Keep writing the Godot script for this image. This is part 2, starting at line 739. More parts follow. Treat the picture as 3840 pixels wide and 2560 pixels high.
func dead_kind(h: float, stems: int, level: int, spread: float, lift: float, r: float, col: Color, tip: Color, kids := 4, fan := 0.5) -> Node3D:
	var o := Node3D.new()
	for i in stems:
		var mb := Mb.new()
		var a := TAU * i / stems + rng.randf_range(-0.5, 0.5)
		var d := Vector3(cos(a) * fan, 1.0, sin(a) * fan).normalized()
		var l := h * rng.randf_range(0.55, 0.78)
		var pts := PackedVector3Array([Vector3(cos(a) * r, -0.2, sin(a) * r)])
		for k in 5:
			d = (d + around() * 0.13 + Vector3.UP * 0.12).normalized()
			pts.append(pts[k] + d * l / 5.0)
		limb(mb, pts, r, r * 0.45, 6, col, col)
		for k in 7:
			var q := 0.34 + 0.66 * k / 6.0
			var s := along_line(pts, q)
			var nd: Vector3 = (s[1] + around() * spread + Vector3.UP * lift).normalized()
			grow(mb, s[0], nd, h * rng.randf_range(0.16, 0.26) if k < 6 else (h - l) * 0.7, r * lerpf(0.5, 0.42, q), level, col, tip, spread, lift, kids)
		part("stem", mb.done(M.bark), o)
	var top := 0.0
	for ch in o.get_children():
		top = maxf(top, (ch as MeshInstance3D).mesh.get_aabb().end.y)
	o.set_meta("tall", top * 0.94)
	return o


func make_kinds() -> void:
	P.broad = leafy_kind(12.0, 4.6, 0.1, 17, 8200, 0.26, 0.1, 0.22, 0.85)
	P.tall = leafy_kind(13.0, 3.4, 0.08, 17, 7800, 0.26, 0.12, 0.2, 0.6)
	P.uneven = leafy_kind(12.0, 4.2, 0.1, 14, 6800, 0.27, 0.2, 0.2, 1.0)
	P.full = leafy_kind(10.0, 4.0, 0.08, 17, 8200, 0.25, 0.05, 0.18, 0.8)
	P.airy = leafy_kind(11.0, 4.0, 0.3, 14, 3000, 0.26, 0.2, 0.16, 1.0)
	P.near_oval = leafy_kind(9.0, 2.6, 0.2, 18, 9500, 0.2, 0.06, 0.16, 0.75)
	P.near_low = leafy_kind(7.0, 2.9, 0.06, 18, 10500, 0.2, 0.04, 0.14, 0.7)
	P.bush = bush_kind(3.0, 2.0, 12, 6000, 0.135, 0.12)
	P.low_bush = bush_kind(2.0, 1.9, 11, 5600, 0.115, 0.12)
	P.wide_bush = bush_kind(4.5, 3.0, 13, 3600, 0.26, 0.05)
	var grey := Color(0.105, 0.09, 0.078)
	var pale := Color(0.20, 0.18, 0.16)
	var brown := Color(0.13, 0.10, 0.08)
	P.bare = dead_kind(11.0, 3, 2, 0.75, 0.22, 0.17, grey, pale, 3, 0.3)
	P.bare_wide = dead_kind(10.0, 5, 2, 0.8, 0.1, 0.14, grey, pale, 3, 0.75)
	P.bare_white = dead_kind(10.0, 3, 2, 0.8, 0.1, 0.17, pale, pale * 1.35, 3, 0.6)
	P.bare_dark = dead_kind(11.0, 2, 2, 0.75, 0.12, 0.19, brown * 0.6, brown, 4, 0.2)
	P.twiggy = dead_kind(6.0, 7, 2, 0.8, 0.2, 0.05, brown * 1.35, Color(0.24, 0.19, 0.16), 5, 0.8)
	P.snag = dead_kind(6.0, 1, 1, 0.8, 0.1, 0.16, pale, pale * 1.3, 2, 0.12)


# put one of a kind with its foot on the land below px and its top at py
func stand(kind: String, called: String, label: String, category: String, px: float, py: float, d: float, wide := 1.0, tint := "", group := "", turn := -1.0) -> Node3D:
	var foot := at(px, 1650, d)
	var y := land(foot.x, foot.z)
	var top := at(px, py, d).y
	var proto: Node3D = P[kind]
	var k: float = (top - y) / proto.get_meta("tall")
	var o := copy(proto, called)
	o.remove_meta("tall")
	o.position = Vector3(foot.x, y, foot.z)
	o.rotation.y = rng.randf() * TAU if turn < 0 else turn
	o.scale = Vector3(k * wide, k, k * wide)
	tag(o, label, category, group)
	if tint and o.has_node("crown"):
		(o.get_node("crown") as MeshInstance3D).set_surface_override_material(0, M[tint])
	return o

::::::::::

▶ Task requirements
Output all of the material, please, exactly as it stands.

▶ Finished answer
Keep writing the Godot script for this image. This is part 2, starting at line 739. More parts follow. Treat the picture as 3840 pixels wide and 2560 pixels high.
func dead_kind(h: float, stems: int, level: int, spread: float, lift: float, r: float, col: Color, tip: Color, kids := 4, fan := 0.5) -> Node3D:
	var o := Node3D.new()
	for i in stems:
		var mb := Mb.new()
		var a := TAU * i / stems + rng.randf_range(-0.5, 0.5)
		var d := Vector3(cos(a) * fan, 1.0, sin(a) * fan).normalized()
		var l := h * rng.randf_range(0.55, 0.78)
		var pts := PackedVector3Array([Vector3(cos(a) * r, -0.2, sin(a) * r)])
		for k in 5:
			d = (d + around() * 0.13 + Vector3.UP * 0.12).normalized()
			pts.append(pts[k] + d * l / 5.0)
		limb(mb, pts, r, r * 0.45, 6, col, col)
		for k in 7:
			var q := 0.34 + 0.66 * k / 6.0
			var s := along_line(pts, q)
			var nd: Vector3 = (s[1] + around() * spread + Vector3.UP * lift).normalized()
			grow(mb, s[0], nd, h * rng.randf_range(0.16, 0.26) if k < 6 else (h - l) * 0.7, r * lerpf(0.5, 0.42, q), level, col, tip, spread, lift, kids)
		part("stem", mb.done(M.bark), o)
	var top := 0.0
	for ch in o.get_children():
		top = maxf(top, (ch as MeshInstance3D).mesh.get_aabb().end.y)
	o.set_meta("tall", top * 0.94)
	return o


func make_kinds() -> void:
	P.broad = leafy_kind(12.0, 4.6, 0.1, 17, 8200, 0.26, 0.1, 0.22, 0.85)
	P.tall = leafy_kind(13.0, 3.4, 0.08, 17, 7800, 0.26, 0.12, 0.2, 0.6)
	P.uneven = leafy_kind(12.0, 4.2, 0.1, 14, 6800, 0.27, 0.2, 0.2, 1.0)
	P.full = leafy_kind(10.0, 4.0, 0.08, 17, 8200, 0.25, 0.05, 0.18, 0.8)
	P.airy = leafy_kind(11.0, 4.0, 0.3, 14, 3000, 0.26, 0.2, 0.16, 1.0)
	P.near_oval = leafy_kind(9.0, 2.6, 0.2, 18, 9500, 0.2, 0.06, 0.16, 0.75)
	P.near_low = leafy_kind(7.0, 2.9, 0.06, 18, 10500, 0.2, 0.04, 0.14, 0.7)
	P.bush = bush_kind(3.0, 2.0, 12, 6000, 0.135, 0.12)
	P.low_bush = bush_kind(2.0, 1.9, 11, 5600, 0.115, 0.12)
	P.wide_bush = bush_kind(4.5, 3.0, 13, 3600, 0.26, 0.05)
	var grey := Color(0.105, 0.09, 0.078)
	var pale := Color(0.20, 0.18, 0.16)
	var brown := Color(0.13, 0.10, 0.08)
	P.bare = dead_kind(11.0, 3, 2, 0.75, 0.22, 0.17, grey, pale, 3, 0.3)
	P.bare_wide = dead_kind(10.0, 5, 2, 0.8, 0.1, 0.14, grey, pale, 3, 0.75)
	P.bare_white = dead_kind(10.0, 3, 2, 0.8, 0.1, 0.17, pale, pale * 1.35, 3, 0.6)
	P.bare_dark = dead_kind(11.0, 2, 2, 0.75, 0.12, 0.19, brown * 0.6, brown, 4, 0.2)
	P.twiggy = dead_kind(6.0, 7, 2, 0.8, 0.2, 0.05, brown * 1.35, Color(0.24, 0.19, 0.16), 5, 0.8)
	P.snag = dead_kind(6.0, 1, 1, 0.8, 0.1, 0.16, pale, pale * 1.3, 2, 0.12)


# put one of a kind with its foot on the land below px and its top at py
func stand(kind: String, called: String, label: String, category: String, px: float, py: float, d: float, wide := 1.0, tint := "", group := "", turn := -1.0) -> Node3D:
	var foot := at(px, 1650, d)
	var y := land(foot.x, foot.z)
	var top := at(px, py, d).y
	var proto: Node3D = P[kind]
	var k: float = (top - y) / proto.get_meta("tall")
	var o := copy(proto, called)
	o.remove_meta("tall")
	o.position = Vector3(foot.x, y, foot.z)
	o.rotation.y = rng.randf() * TAU if turn < 0 else turn
	o.scale = Vector3(k * wide, k, k * wide)
	tag(o, label, category, group)
	if tint and o.has_node("crown"):
		(o.get_node("crown") as MeshInstance3D).set_surface_override_material(0, M[tint])
	return o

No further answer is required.